▶ **Task instructions**: In the entries below, print exactly the lines from the first through the one with "wn.links.new(bg.outputs[0], wo.inputs[0])", both included, and none of the pictures.

▶ **Task material**:
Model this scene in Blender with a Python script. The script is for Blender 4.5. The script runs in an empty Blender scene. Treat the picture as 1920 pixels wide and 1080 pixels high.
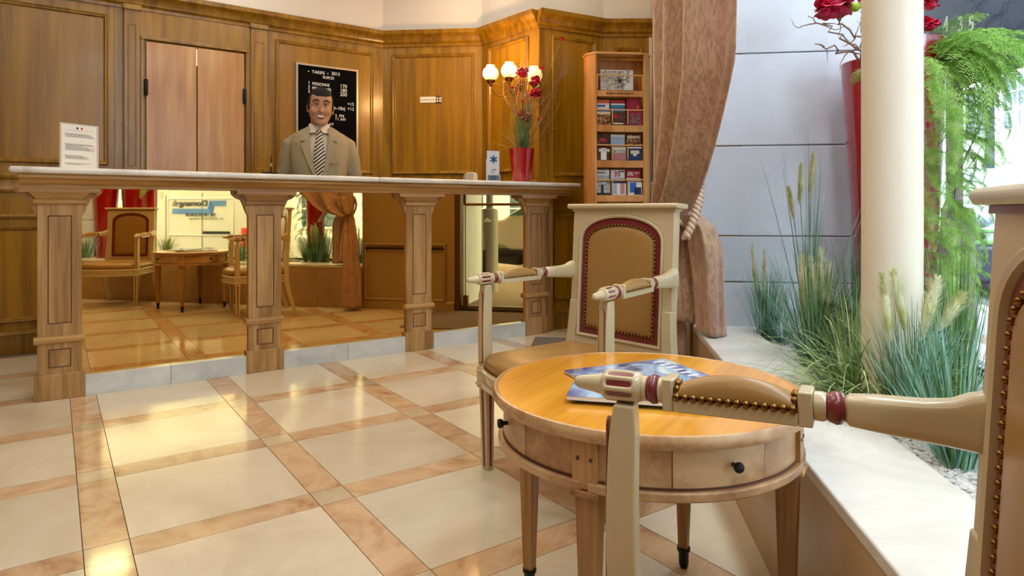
import bpy, bmesh, math, random
from math import sin, cos, pi, radians, sqrt, atan2, exp
from mathutils import Vector, Matrix, Euler

C = bpy.context.scene.collection
scene = bpy.context.scene

# ------------------------------------------------------------------ camera
FL, HOR, EYE = 1227.0, 394.0, 0.9            # focal length and horizon in pixels of the 1920 px frame, eye height
VA, FA = radians(55.0), radians(47.5)        # view direction, direction of the window front
cam = bpy.data.cameras.new('camera'); cam_o = bpy.data.objects.new('camera', cam); C.objects.link(cam_o)
cam.sensor_width = 36.0; cam.lens = FL*36/1920; cam.shift_y = (HOR-540)/1920; cam.clip_start = 0.02; cam.clip_end = 200
cam_o.location = (0, 0, EYE); cam_o.rotation_euler = (pi/2, 0, VA-pi/2)
scene.camera = cam_o

# ------------------------------------------------------------------ sky, sun, lamps, exposure
scene.view_settings.view_transform = 'Standard'; scene.view_settings.look = 'None'
scene.view_settings.gamma = 1; scene.view_settings.use_curve_mapping = False
scene.view_settings.exposure = 0.0
world = bpy.data.worlds.new('sky'); scene.world = world; world.use_nodes = True
wn = world.node_tree; wn.nodes.clear()
bg = wn.nodes.new('ShaderNodeBackground'); wo = wn.nodes.new('ShaderNodeOutputWorld')
bg.inputs[0].default_value = (0.72, 0.86, 1.0, 1); bg.inputs[1].default_value = 15.0
wn.links.new(bg.outputs[0], wo.inputs[0])

def UN(u, n):                                 # window-front coordinates: u along the front, n outwards
    return (u*cos(FA)+n*sin(FA), u*sin(FA)-n*cos(FA))

def area(name, loc, size, power, color, rot=(0,0,0), sizey=None, spread=None):
    l = bpy.data.lights.new(name, 'AREA'); l.energy = power; l.color = color; l.size = size
    if sizey: l.shape = 'RECTANGLE'; l.size_y = sizey
    if spread: l.spread = spread
    o = bpy.data.objects.new(name, l); o.location = loc; o.rotation_euler = rot; C.objects.link(o); return o
WARM = (1.0, 0.90, 0.74)
area('ceiling_lamp', (0.2, 1.6, 3.02), 1.3, 20, WARM)
area('ceiling_lamp', (1.6, 2.7, 3.02), 0.9, 15, WARM)
area('ceiling_lamp', (-1.2, 3.4, 3.02), 0.9, 15, WARM)
area('ceiling_lamp', (0.9, 4.55, 3.02), 0.5, 10, WARM, sizey=0.5)
area('ceiling_lamp', (2.4, 4.2, 3.02), 0.4, 6, WARM)
area('ceiling_lamp', (-0.9, -0.4, 3.02), 1.3, 16, WARM)
area('ceiling_lamp', (3.0, 3.3, 3.02), 0.4, 6, WARM)

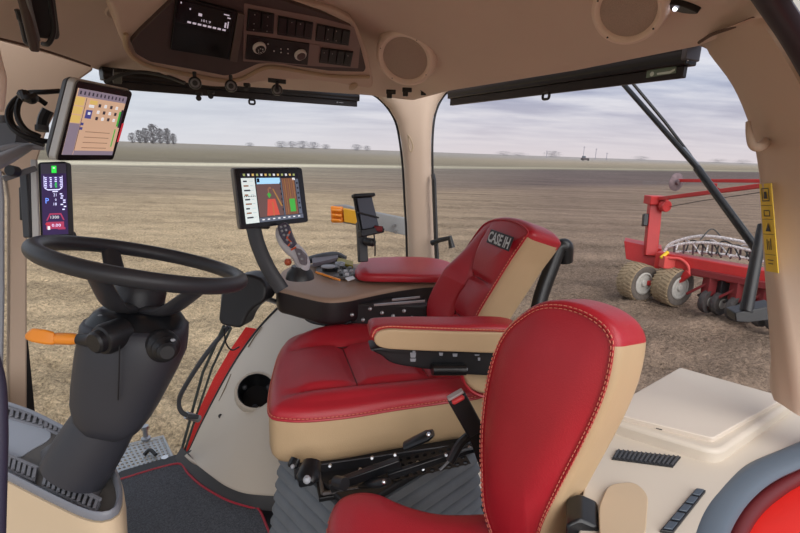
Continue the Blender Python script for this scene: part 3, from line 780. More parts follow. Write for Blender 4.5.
# vents
def louvre(q, n, k, name, lb, dark=BLACK, slat=DGREY, cat='vent'):
    o = (q[0]+q[2])/2
    root = thing(name, lb, cat, o)
    m = MB(); m.prism([p-n*.004 for p in q], n*.005); m.build('recess', dark, root)
    m = MB(); e1 = (q[1]-q[0]); 
    for i in range(k):
        a = bil(q, (i+.5)/k, .06)+n*.002; b = bil(q, (i+.5)/k, .94)+n*.002
        m.bar(a, b, e1.length/k*.35, .004, up=n)
    m.build('slats', slat, root)
    return root
q = [Zp(617, 450, DZ+.002), Zp(681, 457, DZ+.002), Zp(673, 467, DZ+.002), Zp(612, 459, DZ+.002)]
louvre(q, UPZ, 14, 'air_vent', 'narrow black slatted air vent in the rear shelf in front of the cream lid')
q = [Zp(696, 489, DZ+.003), Zp(706, 491, DZ+.003), Zp(673, 533, DZ+.003), Zp(660, 531, DZ+.003)]
q = [q[3], q[0], q[1], q[2]]
root = thing('switch_strip', 'black recessed switch strip along the beige rear shelf near the door seal', 'switch strip', q[0])
m = MB(); m.prism([p-UPZ*.004 for p in q], UPZ*.006); m.build('bezel', BLACK, root, bevel=.001)
m = MB()
for i in range(5):
    c4 = [bil(q, (i+.12)/5, .15), bil(q, (i+.88)/5, .15), bil(q, (i+.88)/5, .85), bil(q, (i+.12)/5, .85)]
    m.prism([p+UPZ*.002 for p in c4], UPZ*.003)
m.build('buttons', mat('sw_blue', (66, 76, 88), .4), root, bevel=.001)
# tan recessed pocket panel
q = [Zp(x, y, DZ+.004) for x, y in [(608, 487), (634, 484), (648, 497), (645, 540), (600, 560), (598, 510)]]
m = MB(); m.prism(fan(q, .02), UPZ*.006); m.build('pocket_panel', BEIGE2, bevel=.002, **tg('tan rounded panel set in the rear shelf beside the jump seat back', 'panel'))
# door seal on the near side and red fender outside
sp = spline([Zp(x, y, z) for x, y, z in [(860, 428, .70), (800, 455, .69), (762, 472, .685), (736, 492, .68), (717, 517, .68), (706, 545, .68), (698, 590, .68)]], 8)
m = MB(); m.tube(sp, .024, 14, flat=.55, up=UPZ); m.build('door_seal', SEAL, **tg('blue grey rubber door seal curving along the rear shelf edge', 'seal'))
sp2 = spline([Zp(x, y, .655) for x, y in [(860, 446), (805, 473), (778, 488), (754, 508), (736, 536), (724, 580)]], 8)
m = MB(); m.tube(sp2, .014, 12, up=UPZ); m.build('trim_11', mat('maroon', (96, 22, 26), .5), **ST)
f0 = spline([Zp(x, y, .645) for x, y in [(880, 446), (810, 477), (786, 491), (763, 510), (745, 538), (733, 585)]], 6)
rows = [[p-UPZ*.06 for p in f0], f0, [p+V((.05, -.04, .004)) for p in f0], [p+V((.14, -.09, -.01)) for p in f0], [p+V((.2, -.12, -.12)) for p in f0]]
m = MB(); m.loft(rows, cap=False, closed=False); m.build('fender', REDP, solid=.008, **tg('glossy red outer fender at the lower right below the door seal', 'fender'))
# ================================================================== ROLLER SHADES
def shade(p0, p1, n_in, dep, name, lb, group, loopx, labelpx, planef, drop=.045):
    # p0,p1 head line of the shade in pixels (upper edge), built on the window plane
    a = planef(*p0, dep); b = planef(*p1, dep); d = (b-a); L = d.length; d.normalize()
    dn = n_in.cross(d); dn = dn if dn.z < 0 else -dn
    root = thing(name, lb, 'sun shade', (a+b)/2+V((0, 0, -.07)), 0, group)
    m = MB(); m.box((a+b)/2+dn*.020, (L, .040, .04), (d, dn, n_in)); m.lathe(a+dn*.020, d, [(.022, 0), (.022, L)], 16); m.build('cassette', SATIN, root, bevel=.003)
    m = MB(); m.box((a+b)/2+dn*.053+n_in*.004, (L*.985, .026, .014), (d, dn, n_in)); m.build('pull_bar', mat('bar_black', (40, 39, 42), .4), root, bevel=.002)
    return a, b, d, dn, root
a, b, d, dn, root = shade((100, 67), (357, 93), n1, .03, 'roller_shade', 'black roller sun shade above the side window, below the overhead console', 'roller shades', 0, 0, W1)
def loop(px, py, o, n, d, dn, root, r=.012):
    c = PL(px, py, o, n); m = MB()
    q = [c+d*(-r*1.1)-dn*r*.7, c+d*(r*1.1)-dn*r*.7, c+d*(r*1.1)+dn*r*.7, c-d*(r*1.1)+dn*r*.7]
    m.tube(fan(q, r*.6, 4), .0042, 8, closed=True); m.build('pull_loop', SATIN, root)
loop(252, 102, a+n1*.01, n1, d, dn, root)
m = MB(); c = PL(340, 102.5, a+n1*.0125, n1); m.box(c-d*.018, (.008, .007, .001), (d, dn, n1)); m.box(c+d*.006, (.03, .003, .001), (d, dn, n1)); m.build('maker_mark', LGREY, root)
a, b, d, dn, root = shade((452, 89), (694, 46), n2, .03, 'roller_shade', 'black roller sun shade above the rear window with a pale green sticker', 'roller shades', 0, 0, W2)
loop(546, 96, a+n2*.01, n2, d, dn, root, .013)
dd = d if d.x > 0 else -d
q = [PL(x, y, a+n2*.0125, n2) for x, y in [(647, 70.5), (676.5, 66), (676, 73), (646, 78)]]
m = MB(); m.quad(*q); m.build('sticker', mat('sticker_green', (112, 132, 118), .5), root)
m = MB(); m.lathe(PL(652, 74, a+n2*.0132, n2), n2, [(.0055, 0), (.0055, .0004)], 14)
m.prism([PL(x, y, a+n2*.0134, n2) for x, y in [(657, 73), (670, 71), (675, 68.5), (675, 70.5), (670, 73.5), (657, 75)]], n2*.0003); m.build('sticker_mark', mat('sticker_pale', (200, 214, 204), .5), root)
m = MB(); e = PL(692, 49, a+n2*.0, n2); m.box(e, (.012, .05, .05), (dd, UPZ, n2)); m.build('end_bracket', mat('bracket_grey', (92, 92, 98), .4, metal=.4), root, bevel=.003)
m = MB(); e = PL(686, 60, a+n2*.012, n2); m.sphere(e, .006, 10); m.build('screw', CHROME, root)
# ================================================================== OVERHEAD CONSOLE
nc = (n1*.62+V((0, 0, -.78))).normalized()
co = Zp(250, 74, 1.455)
def OC(x, y, h=0): return PL(x, y, co+nc*h, nc)
rootc = thing('overhead_console', 'dark overhead console with radio, dials and switch banks hanging from the beige ceiling', 'console', co)
def OQ(c4, h=0): return [OC(x, y, h) for x, y in c4]
hp = [(98, -10), (114, 8), (118, 35), (130, 55), (146, 68), (180, 83), (215, 88), (240, 87), (262, 82), (290, 80), (330, 83), (371, 90), (374, 83), (368, 52), (355, 22), (335, 10), (290, 0), (250, -20), (160, -45)]
q = fan([OC(x, y, -.012) for x, y in hp], .03, 3)
m = MB(); m.prism(q, -nc*.10); m.build('surround', LINER, rootc, bevel=.010, seg=4)
dp = [(131, 42), (140, 32), (182, -8), (250, -12), (290, 3), (322, 13), (352, 27), (360, 45), (366, 68), (364, 72), (330, 71), (300, 67), (275, 63), (258, 64), (236, 74), (225, 76), (195, 70), (150, 62), (136, 54)]
q = [OC(x, y, 0) for x, y in dp]
m = MB(); m.prism(fan(q, .008, 3), -nc*.03); m.build('fascia', DARKP, rootc, bevel=.003)
q = OQ([(244, 3), (318, 17), (354, 27), (360, 46), (358, 68), (316, 66), (243, 61)], .0005); m = MB(); m.prism(fan(q, .004), nc*.0012); m.build('switch_plate', mat('plate_brown', (140, 118, 114), .45), rootc)
lp = spline([OC(x, y, -.006) for x, y in [(126, 34), (126, 46), (134, 58), (152, 67), (195, 76), (225, 81), (242, 79), (262, 69), (280, 68), (330, 76), (369, 77)]], 5)
m = MB(); m.tube(lp, .006, 8); m.build('lip', BEIGE2, rootc)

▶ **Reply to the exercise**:
Model this scene in Blender with a Python script. The script is for Blender 4.5. The script runs in an empty Blender scene. Treat the picture as 1920 pixels wide and 1080 pixels high.
import bpy, bmesh, math, random
from math import sin, cos, pi, radians, sqrt, atan2, exp
from mathutils import Vector, Matrix, Euler

C = bpy.context.scene.collection
scene = bpy.context.scene

# ------------------------------------------------------------------ camera
FL, HOR, EYE = 1227.0, 394.0, 0.9            # focal length and horizon in pixels of the 1920 px frame, eye height
VA, FA = radians(55.0), radians(47.5)        # view direction, direction of the window front
cam = bpy.data.cameras.new('camera'); cam_o = bpy.data.objects.new('camera', cam); C.objects.link(cam_o)
cam.sensor_width = 36.0; cam.lens = FL*36/1920; cam.shift_y = (HOR-540)/1920; cam.clip_start = 0.02; cam.clip_end = 200
cam_o.location = (0, 0, EYE); cam_o.rotation_euler = (pi/2, 0, VA-pi/2)
scene.camera = cam_o

# ------------------------------------------------------------------ sky, sun, lamps, exposure
scene.view_settings.view_transform = 'Standard'; scene.view_settings.look = 'None'
scene.view_settings.gamma = 1; scene.view_settings.use_curve_mapping = False
scene.view_settings.exposure = 0.0
world = bpy.data.worlds.new('sky'); scene.world = world; world.use_nodes = True
wn = world.node_tree; wn.nodes.clear()
bg = wn.nodes.new('ShaderNodeBackground'); wo = wn.nodes.new('ShaderNodeOutputWorld')
bg.inputs[0].default_value = (0.72, 0.86, 1.0, 1); bg.inputs[1].default_value = 15.0
wn.links.new(bg.outputs[0], wo.inputs[0])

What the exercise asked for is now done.